Car le Canada s’oppose à l’interdiction de la chasse à l’ours, pour des raisons stratégiques. Il s’évertue, depuis plusieurs décennies, à affirmer sa souveraineté sur l’important groupe d’îles polaires traversé par le fameux passage du Nord-Est, raccourci maritime que les États-Unis verraient bien sous statut international. En 1953, le Canada a organisé la déportation de plusieurs dizaines d’Inuits dans ces terres hostiles, colonies jouant le rôle de bornes humaines. Pour garantir leur survie, les habitants sont devenus chasseurs d’ours, puis guides pour de riches gâchettes en quête de trophées. Une pression très encadrée, défend Ottawa, qui se bat pour empêcher le classement en annexe I, qui aurait des conséquences graves sur les relations avec les Inuits. Des ONG comme Greenpeace et le WWF s’accommodent d’ailleurs du maintien des pratiques autochtones (quelque 400 bêtes tuées par an), jugeant une interdiction totale contre-productive car elle attiserait un braconnage difficile à endiguer.
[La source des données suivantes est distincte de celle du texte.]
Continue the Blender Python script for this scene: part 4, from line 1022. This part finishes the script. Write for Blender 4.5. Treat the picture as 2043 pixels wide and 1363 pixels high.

Et puis, souligne Rémy Marion, « le risque principal semble bien être la pollution (pesticides, émanations industrielles, etc.), dont les plus importants émetteurs sont les pays qui militent pour la protection intégrale de l’animal ! ». Cet automne, les États de l’Arctique ont prévu d’entériner une ligne de conduite conjointe concernant l’ours polaire. Un signe positif, mais on doute que ces dernières menaces y soient mentionnées.

[^2]: Géopolitique de l’ours polaire, Farid Benhammou et Rémy Marion, éd. Hesse.

[^3]: Arctique, climat et enjeux stratégiques, éd. des Ateliers Henry Dougier.

[^4]: Canada, Danemark (Groenland), États-Unis, Norvège, Russie.